The directors of the Company recognise that their statutory duties are owed to the Company and believe when taking board decisions during the year ended 31 December 2022 that they have acted in a way that they consider, in good faith, would be most likely to promote the success of the Company, having regard to those matters set out in section 172 of the Companies Act 2006 (“CA 2006”). When making decisions, particularly those of a strategic nature, the directors, with the support of the relevant business functions and the wider Verizon Group’s policies and strategies in place, have regard to the likely long-term consequences of their decisions. As a wholly-owned subsidiary, the directors also did not consider section 172(1)(f), having regard to the need to act fairly as between members, to have been relevant to the proper discharge of their duties. As a holding company with no employees, third party suppliers or customers and given the nature of the decisions made during the year, the directors did not consider the factors listed in sections 172(1)(b), interests of employees, 172(1)(c), relationships with suppliers and customers, or 172(1)(d), impact of operations on the community and environment, to have been relevant to the proper discharge of their duties pursuant to section 172 of the CA 2006. However, the directors are aware that with effect from the financial year commencing 1 January 2023, the Company will be required to provide disclosures related to climate-related risks and opportunities and in preparation for this additional reporting the directors have participated in training and are involved in relevant ongoing discussions.

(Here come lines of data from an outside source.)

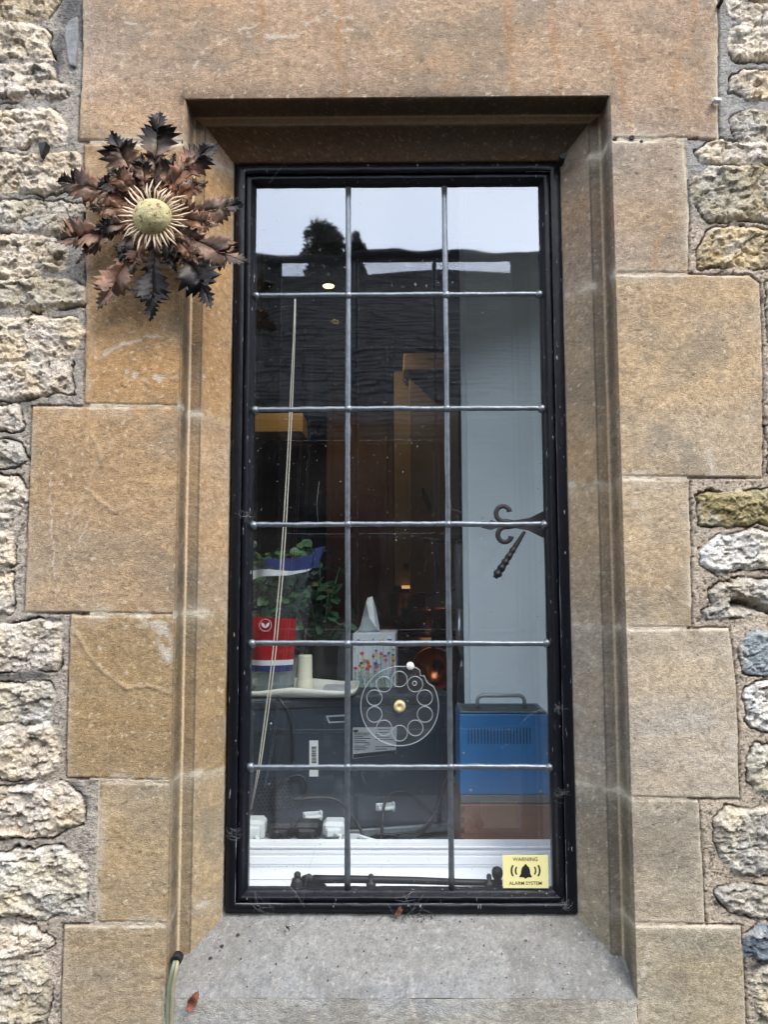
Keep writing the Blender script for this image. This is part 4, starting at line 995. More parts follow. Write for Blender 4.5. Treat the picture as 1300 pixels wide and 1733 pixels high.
m = MB()
for k in range(620):
    h = rl.uniform(.09, .325); rad = .045 + .20 * (h - .05); a_ = rl.uniform(0, 6.28); q_ = rl.uniform(.35, 1) ** .5
    leafblob(m, PC + Vector((rad * q_ * math.cos(a_), rad * q_ * math.sin(a_) * .8, h + (.02 if rl.random() < .2 else 0))), rl.uniform(.018, .036), rl)
m.build('foliage', M_LEAF, hb)
m = MB()
for k in range(9):
    a_ = k * .7; m.tube([PC + Vector((.02 * math.cos(a_), .02 * math.sin(a_), .05)), PC + Vector((.035 * math.cos(a_), .03 * math.sin(a_), .13)), PC + Vector((.06 * math.cos(a_), .045 * math.sin(a_), .20))], .0016, 5)
m.build('stem', M_LEAF, hb)
M_SLV = glass_mat('clear_film', (.86, .88, .88), (.16, .16, .17), .002, 40, .12)
M_RED = mat('red_film', srgb(150, 24, 28), .35, var=.15, vscale=40); M_NAVY = mat('navy_film', srgb(46, 56, 110), .35, var=.1); M_WF = mat('white_film', srgb(214, 218, 224), .35, var=.05)
def sleeve_r(h): return .060 + .165 * max(0, h - .02)
def sleeve(name, h0f, h1f, a0, a1, mt, off, nn=36, nh=8):
    V = []; mm_ = MB()
    for i in range(nh + 1):
        for k in range(nn + 1):
            a_ = math.radians(a0 + (a1 - a0) * k / nn); u_ = k / nn
            lo = h0f(u_) if callable(h0f) else h0f; hi = h1f(u_) if callable(h1f) else h1f; h = lo + (hi - lo) * i / nh
            r_ = sleeve_r(h) + off + (.004 * math.sin(7 * a_ + 20 * h) + .005 * math.sin(13 * a_ - 31 * h) * max(0, h - .1) * 6) * min(1, h * 6)
            V.append(PC + Vector((r_ * math.cos(a_), r_ * math.sin(a_) * .9, h)))
    mm_.add(V, [(i * (nn + 1) + k, i * (nn + 1) + k + 1, (i + 1) * (nn + 1) + k + 1, (i + 1) * (nn + 1) + k) for i in range(nh) for k in range(nn)], 0, True)
    return mm_.build(name, mt, hb)
top = lambda u_: .300 + .030 * u_
def ta(a_): a_ = math.radians(a_); return .300 + .030 * math.cos(a_) + .010 * math.sin(3 * a_ + 1)
sleeve('clear_sleeve', .02, lambda u_: ta(180 + 360 * u_), 180, 540, M_SLV, 0, 60, 12)
# front runs from 180 deg (left) over 270 (towards window) to 360 (right)
sleeve('red_print', .078, lambda u_: .182 - .012 * u_, 190, 318, M_RED, .0012)
sleeve('navy_print', lambda u_: ta(268 + 92 * u_) - .016 - .034 * u_, lambda u_: ta(268 + 92 * u_), 268, 360, M_NAVY, .0012)
sleeve('white_print', lambda u_: ta(215 + 120 * u_) - .040 + .004 * u_, lambda u_: ta(215 + 120 * u_) - .014 - .020 * u_, 215, 335, M_WF, .0014)
sleeve('red_print', lambda u_: ta(200 + 50 * u_) - .036 + .02 * u_, lambda u_: ta(200 + 50 * u_) - .020 + .010 * u_, 200, 250, M_RED, .0014)
sleeve('white_print', .066, .078, 190, 318, M_WF, .0013); sleeve('navy_print', .052, .066, 200, 318, M_NAVY, .0013)
# emblem: two white leaves in a ring
em = MB(); ec = U(449, 1058, PC.y - .088)
em.tube([ec + Vector((.0135 * math.cos(k * .3), 0, .0135 * math.sin(k * .3))) for k in range(21)], .0006, 4, close=True)
for sg in (-1, 1):
    em.prism([ec + Vector((sg * x_, 0, z_)) for x_, z_ in ((0, -.006), (.004, -.005), (.008, -.001), (.010, .006), (.004, .004), (.001, 0))], (0, -.0004, 0))
em.build('leaf_emblem', M_WF, hb)
# cream bottle
q = U(516, 1152, .50); q.z = TB; m = MB(); m.lathe([(.019, 0), (.020, .002), (.0205, .022), (.0185, .026), (.0175, .03), (.0165, .080), (.016, .083), (.0, .083)], q, 'Z', 24)
o = m.build('plastic_bottle', mat('cream_plastic', srgb(206, 204, 184), .4, var=.04)); tag(o, 'cream plastic bottle standing between the herb pot and tissue box', 'bottle')
# folded newspaper on tray
a = U(548, 1156, .52); m = MB(); m.box((a.x, .47, TB), (a.x + .062, .56, TB + .007), bev=.001); o = m.build('folded_leaflet', mat('printed_paper', srgb(160, 164, 170), .7, var=.6, vscale=120)); tag(o, 'folded printed leaflet lying on the cream tray', 'leaflet')
# trailing ivy behind
IV = U(545, 1100, .72); iv = thing('ivy_plant', 'dark trailing ivy plant behind the sleeve and tissue box', 'plant', (IV.x, IV.y, TZ))
M_IVY = mat('ivy_leaf', srgb(64, 100, 66), .5, var=.3, vscale=60)
m = MB(); m.lathe([(.045, 0), (.055, .09), (.058, .092), (.05, .088), (0, .085)], (IV.x, IV.y, TZ), 'Z', 20); m.build('pot', mat('dark_pot', srgb(50, 46, 46), .6), iv)
m = MB(); ri = random.Random(5)
for (x0, y0, x1, y1) in ((545,1100,575,960),(540,1100,520,990),(545,1100,590,1050),(540,1080,505,940),(550,1100,556,1000),(548,1100,540,930)):
    A_, B_ = U(x0, y0, .70), U(x1, y1, .66)
    m.tube([A_, A_.lerp(B_, .5) + Vector((0, -.02, .02)), B_], .0015, 5)
    for k in range(17):
        leafblob(m, A_.lerp(B_, k / 16) + Vector((ri.uniform(-.022, .022), ri.uniform(-.02, .02), ri.uniform(-.015, .02))), ri.uniform(.024, .04), ri)
m.build('vines', M_IVY, iv)
# tissue box
bx = U(597, 1161, .585); TXM = Matrix.Translation((bx.x, bx.y, TZ)) @ Matrix.Rotation(math.radians(-3), 4, 'Z')
tb = thing('tissue_box', 'white tissue box printed with red and blue meadow flowers', 'tissue box', (bx.x, bx.y, TZ))
TW = U(670, 1161, .585).x - bx.x; TH = U(600, 1072, .585).z - TZ
M_TBX = mat('white_card', srgb(206, 214, 222), .6, var=.03); M_TBS = mat('side_card', srgb(150, 152, 160), .6, var=.5, vscale=60)
m = MB(); m.box((0, 0, 0), (TW, .12, TH), bev=.001, M=TXM); m.build('carton', M_TBX, tb)
lx = U(565, 1150, .66).x - bx.x
m = MB(); m.add([TXM @ Vector(v) for v in ((-.0008, .0, 0), (lx, .11, 0), (lx, .11, TH), (-.0008, 0, TH))], [(0, 1, 2, 3)]); m.build('side_print', M_TBS, tb)
fl = MB(); rf = random.Random(21); fm = [mat('print_green', srgb(90, 120, 90), .6), mat('print_red', srgb(196, 70, 60), .6), mat('print_blue', srgb(70, 80, 130), .6), mat('print_teal', srgb(90, 160, 180), .6), mat('print_orange', srgb(214, 130, 80), .6), mat('print_yellow', srgb(200, 190, 90), .6)]
def fpt(x, z, d=.0012): return TXM @ Vector((x, -d, z))
for k in range(70):
    x = rf.uniform(.002, TW - .004); h = rf.uniform(.15, .9) * TH * (1 if k % 3 else .6); x2 = x + rf.uniform(-.004, .004); x2 = min(max(x2, .004), TW - .005)
    fl.add([fpt(x, 0), fpt(x + .0006, 0), fpt(x2 + .0005, h), fpt(x2, h)], [(0, 1, 2, 3)], 0)
    c_ = rf.choice([1, 2, 2, 1, 4, 5, 3]); r_ = rf.uniform(.0020, .0058) if h > .35 * TH else rf.uniform(.001, .002); nn = 7
    fl.add([fpt(x2 + r_ * (1 + .3 * math.sin(3 * q_)) * math.cos(2 * math.pi * q_ / nn), min(TH - .003, h + .8 * r_ * math.sin(2 * math.pi * q_ / nn)), .0015 + k * 1e-5) for q_ in range(nn)], [tuple(range(nn))], c_)
for k in range(160):
    x = rf.uniform(.003, TW - .003); z = abs(rf.gauss(0, .18)) * TH; r_ = rf.uniform(.0007, .0018)
    if z > TH - .003: continue
    fl.add([fpt(x - r_, z, .0013 + k * 1e-5), fpt(x, z - r_ if z > r_ else z, .0013 + k * 1e-5), fpt(x + r_, z, .0013 + k * 1e-5), fpt(x, z + r_, .0013 + k * 1e-5)], [(0, 1, 2, 3)], rf.choice([0, 3, 3, 5, 2, 0]))
fl.build('flower_print', fm, tb)
m = MB(); tp = [(604,1071),(610,1058),(613,1046),(616,1032),(619,1020),(622,1012),(630,1009.5),(636,1030),(640,1050),(643,1071)]
A_ = [U(x, y, .63) for x, y in tp]; n_ = len(tp)
ctr = U(625, 1045, .60); 
V = A_ + [ctr, U(620, 1020, .61), U(632, 1030, .605), U(614, 1064, .602), U(636, 1062, .602)] + [p + Vector((0, .022, 0)) for p in A_]
fs = [(0, 1, 13), (1, 2, 13), (2, 10, 13), (2, 3, 10), (3, 4, 11), (3, 11, 10), (4, 5, 11), (5, 6, 11), (6, 12, 11), (11, 12, 10), (6, 7, 12), (7, 8, 12), (8, 14, 12), (12, 14, 10), (8, 9, 14), (0, 13, 10), (10, 14, 9), (0, 10, 9)]
m.add(V, fs, 0, False); m.add(V, [(15 + i, 15 + i + 1, i + 1, i) for i in range(n_ - 1)] + [tuple(range(15, 15 + n_))], 0, False)
m.build('tissue', mat('soft_tissue', srgb(226, 232, 234), .9, var=.06, vscale=50, bump=.002, bscale=60), tb)

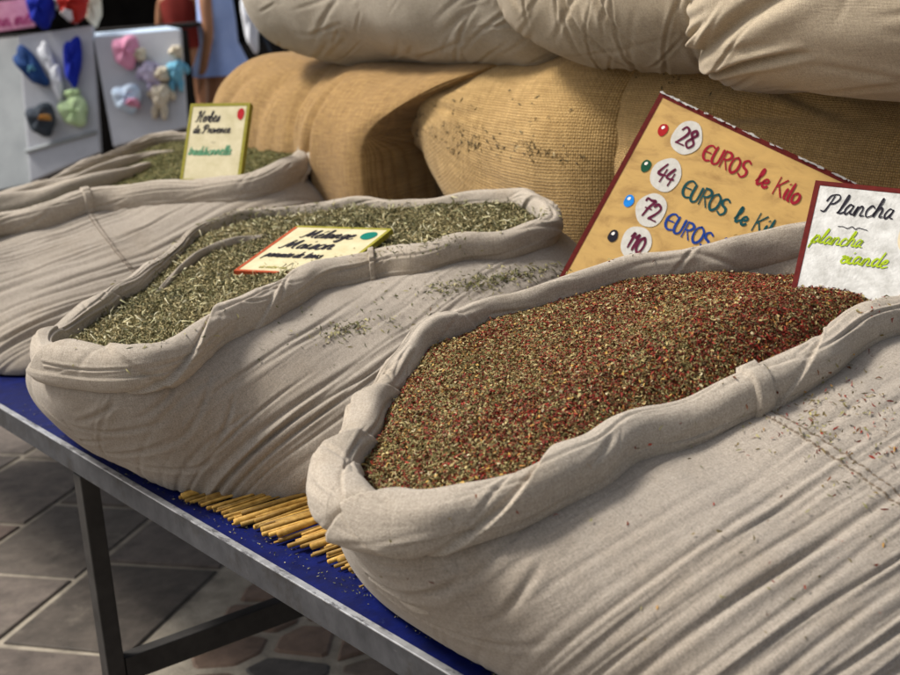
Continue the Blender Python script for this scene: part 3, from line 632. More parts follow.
# ------------------------------------------------------------------ the sacks behind: burlap below, linen on top
def blob_sack(name, label, group, st, seed, mat, cr=None, NS=420, NPH=420, ex=2.6, part='sack_cloth', noise=(.010, .003), lean=None):
    """st rows: s, t centre, z bottom, z top, half depth; lofted along s"""
    r = np.random.default_rng(seed); st = np.asarray(st, float)
    Q = cat_open(st, NS); ph = np.linspace(0, 2*math.pi, NPH, endpoint=False)[None]
    co, si = np.cos(ph), np.sin(ph); e = 2/ex
    X = np.sign(co)*np.abs(co)**e; Zs = np.sign(si)*np.abs(si)**e
    hz = (Q[:, 3]-Q[:, 2])/2; zc = (Q[:, 3]+Q[:, 2])/2
    P = np.empty((NS, NPH, 3)); P[..., 0] = Q[:, :1]; P[..., 1] = Q[:, 1:2]-Q[:, 4:5]*X; P[..., 2] = zc[:, None]+hz[:, None]*Zs
    if lean: P[..., 0] += lean(np.linspace(0, 1, NS)[:, None], P[..., 2])
    F = grid_faces(NS, NPH, False, True)
    dlen = np.linalg.norm(np.diff(P, axis=1, append=P[:, :1]), axis=2); mid = NS//2
    V0 = np.concatenate([[0], np.cumsum(dlen[mid])[:-1]]); V0 = np.where(V0 > V0[-1]*.5, V0-(V0[-1]+dlen[mid][-1]), V0)
    U = P[..., 0]-Q[0, 0]+0; Vv = np.repeat(V0[None], NS, 0)     # V = 0 at the front middle, + up
    Nb = vnormals(P.reshape(-1, 3), F).reshape(P.shape)
    if ((P-P.mean((0, 1)))*Nb).sum(2).mean() < 0: Nb = -Nb; F = F[:, ::-1]
    n1 = SNoise(7, seed, dim=3); n2 = SNoise(24, seed+1, dim=3)
    c3 = (P[..., 0], P[..., 1], P[..., 2])
    D = noise[0]*n1(*c3)+noise[1]*n2(*c3)+creases(U, Vv, cr or [])
    P = P+Nb*D[..., None]
    Pf = P.reshape(-1, 3); uv = np.stack([U, Vv], -1).reshape(-1, 2)
    c0, c1 = P[0].mean(0), P[-1].mean(0); nf = len(Pf)
    Pf = np.vstack([Pf, c0, c1]); uv = np.vstack([uv, [0, 0], [0, 0]])
    j = np.arange(NPH); j2 = (j+1) % NPH
    caps = np.concatenate([np.stack([np.full(NPH, nf), j2, j, j], 1), np.stack([np.full(NPH, nf+1), (NS-1)*NPH+j, (NS-1)*NPH+j2, (NS-1)*NPH+j2], 1)])
    root = empty(name, (float(P[..., 0].mean()), float(P[..., 1].mean()), float(P[..., 2].min()))); tag(root, label, 'sack', group)
    faces = [tuple(int(x) for x in f) for f in F]+[tuple(int(x) for x in f[:3]) for f in caps]
    mesh_obj(part, Pf, faces, mat, root, uv)
    FIG[label] = dict(P=P, N=Nb)
    return root
def crs(seed, n, u, v, a, asd, hl, wd, dp, bd=0., bs=.2):
    r = np.random.default_rng(seed)
    return [(r.uniform(*u), r.uniform(*v), r.normal(a, asd), r.uniform(*hl), r.uniform(*wd), r.uniform(*dp), r.normal(bd, bs)) for _ in range(n)]
g1 = 'burlap sacks lying in a row behind the open sacks'
# far burlap sack, its end hanging as a thick fold
cb1 = [(.42, .04, 1.35, .25, .035, .010, .6), (.62, .0, 1.5, .3, .022, .012, -.3), (.80, -.02, 1.5, .28, .014, .012, .3), (.70, .12, 1.0, .12, .02, .007, .8), (.25, .12, .9, .16, .02, .006, .5)]+crs(1, 14, (.1, .9), (-.2, .2), 1.2, .6, (.04, .12), (.004, .010), (.001, .003))
blob_sack('burlap_sack', 'smooth tan burlap sack at the far end of the row, ending in a hanging fold', g1,
          [(-3.20, 1.72, .80, 1.02, .04), (-3.17, 1.72, .76, 1.10, .12), (-3.08, 1.71, .74, 1.175, .18), (-2.9, 1.70, .73, 1.20, .2), (-2.7, 1.69, .73, 1.185, .205), (-2.55, 1.69, .73, 1.185, .23), (-2.42, 1.65, .73, 1.19, .25), (-2.28, 1.64, .735, 1.196, .253), (-2.20, 1.64, .74, 1.196, .25), (-2.165, 1.65, .76, 1.19, .225), (-2.15, 1.68, .80, 1.17, .12)],
          41, BURLAP_FINE, cb1, noise=(.012, .003), lean=lambda x, z: .25*smoothstep((x-.35)/.6)*smoothstep((z-1.0)/.20)**1.6)
BFAR = bpy.data.objects['burlap_sack']
cb2 = crs(2, 10, (.1, .8), (-.15, .15), .2, .5, (.05, .2), (.006, .015), (.002, .004))
blob_sack('burlap_sack', 'middle coarse burlap sack dusted with herb crumbs across its front', g1,
          [(-2.48, 1.70, 1.06, 1.14, .06), (-2.44, 1.69, 1.03, 1.17, .12), (-2.34, 1.70, 1.00, 1.17, .16), (-2.22, 1.70, .985, 1.175, .18), (-2.13, 1.695, .96, 1.185, .20), (-2.06, 1.68, .915, 1.20, .215), (-1.98, 1.68, .84, 1.20, .225), (-1.88, 1.69, .76, 1.205, .23), (-1.75, 1.69, .73, 1.205, .235), (-1.65, 1.70, .73, 1.20, .22), (-1.58, 1.72, .75, 1.18, .17), (-1.55, 1.73, .82, 1.1, .06)],
          42, BURLAP, cb2, noise=(.008, .002))
cb3 = [(.30, .14, .35, .16, .012, .010, 1.2), (.42, .2, -.2, .14, .012, .006, .5)]+crs(3, 8, (.1, .8), (-.1, .15), .3, .4, (.05, .2), (.006, .015), (.002, .004))
blob_sack('burlap_sack', 'nearest coarse burlap sack, behind the tilted wooden price board', g1,
          [(-1.70, 1.66, .98, 1.14, .03), (-1.68, 1.67, .84, 1.185, .12), (-1.62, 1.70, .76, 1.205, .18), (-1.5, 1.72, .74, 1.20, .2), (-1.35, 1.73, .73, 1.185, .21), (-1.2, 1.73, .73, 1.17, .21), (-1.05, 1.73, .73, 1.16, .21), (-.9, 1.73, .74, 1.15, .2), (-.78, 1.73, .76, 1.12, .17), (-.72, 1.73, .82, 1.04, .08)],
          43, BURLAP, cb3, noise=(.009, .002))
g2 = 'closed linen sacks stacked on the burlap sacks'
cw1 = crs(4, 90, (.1, 1.1), (-.3, .16), .45, .2, (.03, .14), (.002, .006), (.0006, .0024))
blob_sack('linen_sack', 'grey linen sack on top of the far burlap sack, its left end rounded', g2,
          [(-2.86, 1.68, 1.37, 1.44, .03), (-2.84, 1.68, 1.31, 1.50, .10), (-2.78, 1.68, 1.245, 1.56, .18), (-2.68, 1.68, 1.195, 1.6, .23), (-2.5, 1.68, 1.172, 1.6, .24), (-2.3, 1.68, 1.168, 1.6, .24), (-2.1, 1.67, 1.168, 1.6, .23), (-1.9, 1.67, 1.17, 1.58, .22), (-1.8, 1.67, 1.18, 1.55, .19), (-1.75, 1.68, 1.25, 1.45, .08)],
          51, LINEN_GREY, cw1, noise=(.008, .0025))
cw2 = [(.28, -.02, 1.9, .2, .006, .006, .3), (.36, -.02, 1.9, .2, .006, .006, .3), (.12, .0, 2.1, .12, .008, .007, .3)]+crs(5, 50, (.0, .6), (-.3, .16), .9, .25, (.05, .18), (.0018, .006), (.0008, .0035))
blob_sack('linen_sack', 'buff linen sack, middle one of the upper stack, with slanting creases', g2,
          [(-1.86, 1.60, 1.27, 1.4, .03), (-1.84, 1.60, 1.25, 1.45, .1), (-1.79, 1.60, 1.235, 1.5, .17), (-1.74, 1.60, 1.21, 1.54, .2), (-1.66, 1.60, 1.185, 1.56, .22), (-1.5, 1.60, 1.172, 1.57, .23), (-1.36, 1.60, 1.168, 1.56, .22), (-1.27, 1.60, 1.17, 1.53, .19), (-1.22, 1.61, 1.22, 1.45, .1)],
          52, LINEN_UP, cw2, noise=(.008, .0025))
cw3 = [(.16, -.08, .35, .28, .010, .012, .2), (.2, .0, .25, .22, .008, .006, -.4), (.12, .06, .5, .2, .008, .006, .4)]+crs(6, 45, (.0, .7), (-.3, .16), .35, .2, (.05, .2), (.002, .006), (.0008, .0035))+[(.05, -.10, .75, .09, .005, .012, 3.), (.16, -.13, .2, .14, .0045, .012, .5)]
blob_sack('linen_sack', 'linen sack with a folded gathered end, nearest of the upper stack', g2,
          [(-1.34, 1.50, 1.24, 1.33, .02), (-1.33, 1.50, 1.215, 1.38, .08), (-1.29, 1.50, 1.175, 1.42, .14), (-1.24, 1.50, 1.148, 1.46, .18), (-1.15, 1.52, 1.148, 1.5, .22), (-1.0, 1.52, 1.142, 1.52, .24), (-.82, 1.52, 1.14, 1.52, .24), (-.7, 1.53, 1.16, 1.48, .2), (-.62, 1.54, 1.22, 1.4, .1)],
          53, LINEN_UP, cw3, noise=(.007, .0025))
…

In their capacity as executives of the Verizon Group, the directors receive a broad range of training, pertaining to their functional roles and more broadly relating to leadership and other personal skills. To better enable the directors to discharge their duties pursuant to the CA 2006, the directors are briefed specifically on their duties as directors of the Company, in particular when reviewing transactions that require careful analysis of their duties such as those related to solvency.

Meetings of board directors were held on a regular basis to enable the directors to consider a range of topics and to receive reports and updates from the business including, but not limited to, those pertaining to financial performance, tax, treasury and statutory audit matters.

During the year, the directors both at board meetings and in the course of their day to day management of the Company continued to be supported by a number of corporate functions, including Legal, Accounting, Treasury and Tax.

Specific examples of how the directors had regard to the matters set out in section 172 when discharging their duties were the directors’ decisions to approve the payment of various interim dividends during the year to its sole shareholder (“Dividends”). The directors considered a range of factors including how the Dividends would be funded and the financial position of the Company before and after payment, including its cash flow requirements. There were no specific conflicting interests between the Company’s stakeholders that the directors were required to balance.